**EXERCISE DIRECTIONS**. Within the material below, find each line bearing the word "scene" and present it.

************

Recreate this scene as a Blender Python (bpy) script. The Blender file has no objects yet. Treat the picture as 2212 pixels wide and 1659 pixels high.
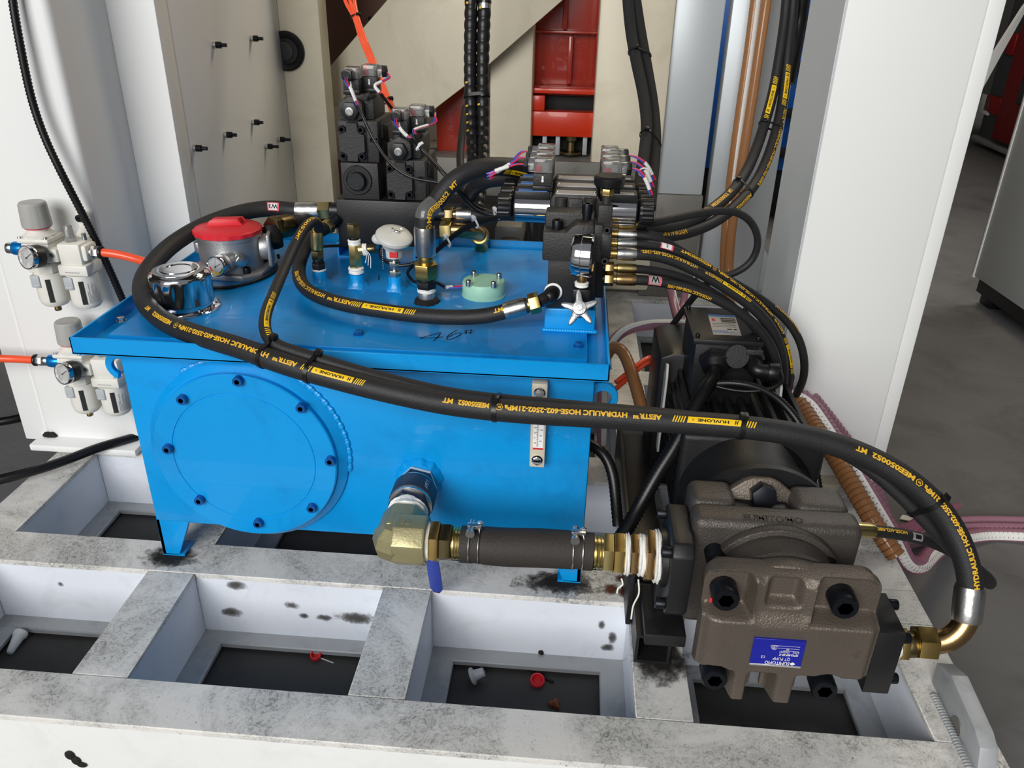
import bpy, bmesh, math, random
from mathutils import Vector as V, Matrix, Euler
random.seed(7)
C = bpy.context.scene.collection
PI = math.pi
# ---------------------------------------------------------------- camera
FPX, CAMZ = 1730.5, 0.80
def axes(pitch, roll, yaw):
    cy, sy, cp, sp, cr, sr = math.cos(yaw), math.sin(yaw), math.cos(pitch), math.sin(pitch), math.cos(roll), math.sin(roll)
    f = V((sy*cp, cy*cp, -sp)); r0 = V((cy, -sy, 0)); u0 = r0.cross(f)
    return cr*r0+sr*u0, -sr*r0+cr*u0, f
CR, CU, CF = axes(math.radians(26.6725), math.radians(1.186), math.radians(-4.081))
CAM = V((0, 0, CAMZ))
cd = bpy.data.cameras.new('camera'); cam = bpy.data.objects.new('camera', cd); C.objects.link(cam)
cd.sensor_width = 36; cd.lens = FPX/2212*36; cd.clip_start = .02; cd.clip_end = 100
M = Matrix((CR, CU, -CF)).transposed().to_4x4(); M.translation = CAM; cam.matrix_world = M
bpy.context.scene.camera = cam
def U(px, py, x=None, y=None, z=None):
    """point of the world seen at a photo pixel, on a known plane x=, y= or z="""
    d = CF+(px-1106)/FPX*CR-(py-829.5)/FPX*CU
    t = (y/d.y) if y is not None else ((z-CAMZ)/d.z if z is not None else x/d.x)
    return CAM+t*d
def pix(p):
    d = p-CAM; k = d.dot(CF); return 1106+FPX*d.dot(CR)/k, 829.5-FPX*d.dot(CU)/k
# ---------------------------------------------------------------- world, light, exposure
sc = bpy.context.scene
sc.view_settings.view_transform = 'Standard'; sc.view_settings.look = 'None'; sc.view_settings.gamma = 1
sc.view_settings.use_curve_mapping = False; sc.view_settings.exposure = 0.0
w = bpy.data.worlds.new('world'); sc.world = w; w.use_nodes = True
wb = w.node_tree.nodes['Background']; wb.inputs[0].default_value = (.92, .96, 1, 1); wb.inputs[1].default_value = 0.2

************

**EXERCISE OUTPUT**.
Recreate this scene as a Blender Python (bpy) script. The Blender file has no objects yet. Treat the picture as 2212 pixels wide and 1659 pixels high.
C = bpy.context.scene.collection
bpy.context.scene.camera = cam
sc = bpy.context.scene